[Start Dataset section]
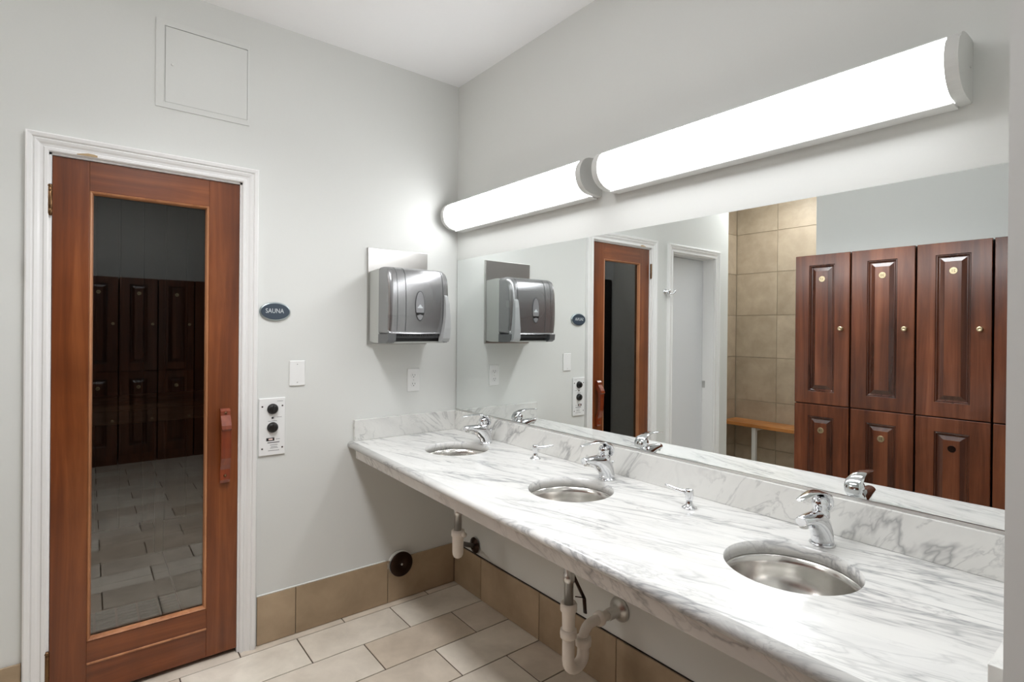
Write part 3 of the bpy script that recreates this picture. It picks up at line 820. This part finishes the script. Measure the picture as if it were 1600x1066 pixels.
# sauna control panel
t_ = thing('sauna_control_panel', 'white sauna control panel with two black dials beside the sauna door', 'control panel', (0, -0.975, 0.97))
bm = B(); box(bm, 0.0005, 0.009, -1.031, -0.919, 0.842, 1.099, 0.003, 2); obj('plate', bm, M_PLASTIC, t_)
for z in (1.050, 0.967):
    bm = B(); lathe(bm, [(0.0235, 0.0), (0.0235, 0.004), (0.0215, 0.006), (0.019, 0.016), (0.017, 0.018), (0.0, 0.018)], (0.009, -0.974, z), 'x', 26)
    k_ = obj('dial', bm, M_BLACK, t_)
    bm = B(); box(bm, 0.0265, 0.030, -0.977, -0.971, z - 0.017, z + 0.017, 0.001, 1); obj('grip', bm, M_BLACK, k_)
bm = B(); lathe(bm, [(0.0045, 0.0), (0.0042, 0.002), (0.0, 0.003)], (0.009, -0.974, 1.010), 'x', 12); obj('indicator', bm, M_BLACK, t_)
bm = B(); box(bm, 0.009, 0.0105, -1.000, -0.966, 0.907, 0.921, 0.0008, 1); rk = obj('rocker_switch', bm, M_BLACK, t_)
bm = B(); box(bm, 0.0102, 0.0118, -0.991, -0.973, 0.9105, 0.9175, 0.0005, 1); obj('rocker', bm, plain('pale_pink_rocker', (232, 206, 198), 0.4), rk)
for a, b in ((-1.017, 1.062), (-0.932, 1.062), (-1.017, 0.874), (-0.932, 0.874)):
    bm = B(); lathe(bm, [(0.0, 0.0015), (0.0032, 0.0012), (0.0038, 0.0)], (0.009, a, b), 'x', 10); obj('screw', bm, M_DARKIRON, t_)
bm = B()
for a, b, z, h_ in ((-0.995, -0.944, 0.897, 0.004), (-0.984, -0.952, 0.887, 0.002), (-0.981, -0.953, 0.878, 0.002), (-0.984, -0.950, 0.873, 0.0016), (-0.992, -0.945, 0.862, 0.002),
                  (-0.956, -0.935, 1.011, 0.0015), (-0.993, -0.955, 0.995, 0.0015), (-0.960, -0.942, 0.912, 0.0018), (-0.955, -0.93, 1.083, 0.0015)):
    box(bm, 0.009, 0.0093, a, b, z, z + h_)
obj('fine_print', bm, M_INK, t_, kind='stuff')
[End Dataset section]
__Directions__.
Leave out the pictures and print every line of the data exactly.

__Output of the exercise__.
Write part 3 of the bpy script that recreates this picture. It picks up at line 820. This part finishes the script. Measure the picture as if it were 1600x1066 pixels.
# sauna control panel
t_ = thing('sauna_control_panel', 'white sauna control panel with two black dials beside the sauna door', 'control panel', (0, -0.975, 0.97))
bm = B(); box(bm, 0.0005, 0.009, -1.031, -0.919, 0.842, 1.099, 0.003, 2); obj('plate', bm, M_PLASTIC, t_)
for z in (1.050, 0.967):
    bm = B(); lathe(bm, [(0.0235, 0.0), (0.0235, 0.004), (0.0215, 0.006), (0.019, 0.016), (0.017, 0.018), (0.0, 0.018)], (0.009, -0.974, z), 'x', 26)
    k_ = obj('dial', bm, M_BLACK, t_)
    bm = B(); box(bm, 0.0265, 0.030, -0.977, -0.971, z - 0.017, z + 0.017, 0.001, 1); obj('grip', bm, M_BLACK, k_)
bm = B(); lathe(bm, [(0.0045, 0.0), (0.0042, 0.002), (0.0, 0.003)], (0.009, -0.974, 1.010), 'x', 12); obj('indicator', bm, M_BLACK, t_)
bm = B(); box(bm, 0.009, 0.0105, -1.000, -0.966, 0.907, 0.921, 0.0008, 1); rk = obj('rocker_switch', bm, M_BLACK, t_)
bm = B(); box(bm, 0.0102, 0.0118, -0.991, -0.973, 0.9105, 0.9175, 0.0005, 1); obj('rocker', bm, plain('pale_pink_rocker', (232, 206, 198), 0.4), rk)
for a, b in ((-1.017, 1.062), (-0.932, 1.062), (-1.017, 0.874), (-0.932, 0.874)):
    bm = B(); lathe(bm, [(0.0, 0.0015), (0.0032, 0.0012), (0.0038, 0.0)], (0.009, a, b), 'x', 10); obj('screw', bm, M_DARKIRON, t_)
bm = B()
for a, b, z, h_ in ((-0.995, -0.944, 0.897, 0.004), (-0.984, -0.952, 0.887, 0.002), (-0.981, -0.953, 0.878, 0.002), (-0.984, -0.950, 0.873, 0.0016), (-0.992, -0.945, 0.862, 0.002),
                  (-0.956, -0.935, 1.011, 0.0015), (-0.993, -0.955, 0.995, 0.0015), (-0.960, -0.942, 0.912, 0.0018), (-0.955, -0.93, 1.083, 0.0015)):
    box(bm, 0.009, 0.0093, a, b, z, z + h_)
obj('fine_print', bm, M_INK, t_, kind='stuff')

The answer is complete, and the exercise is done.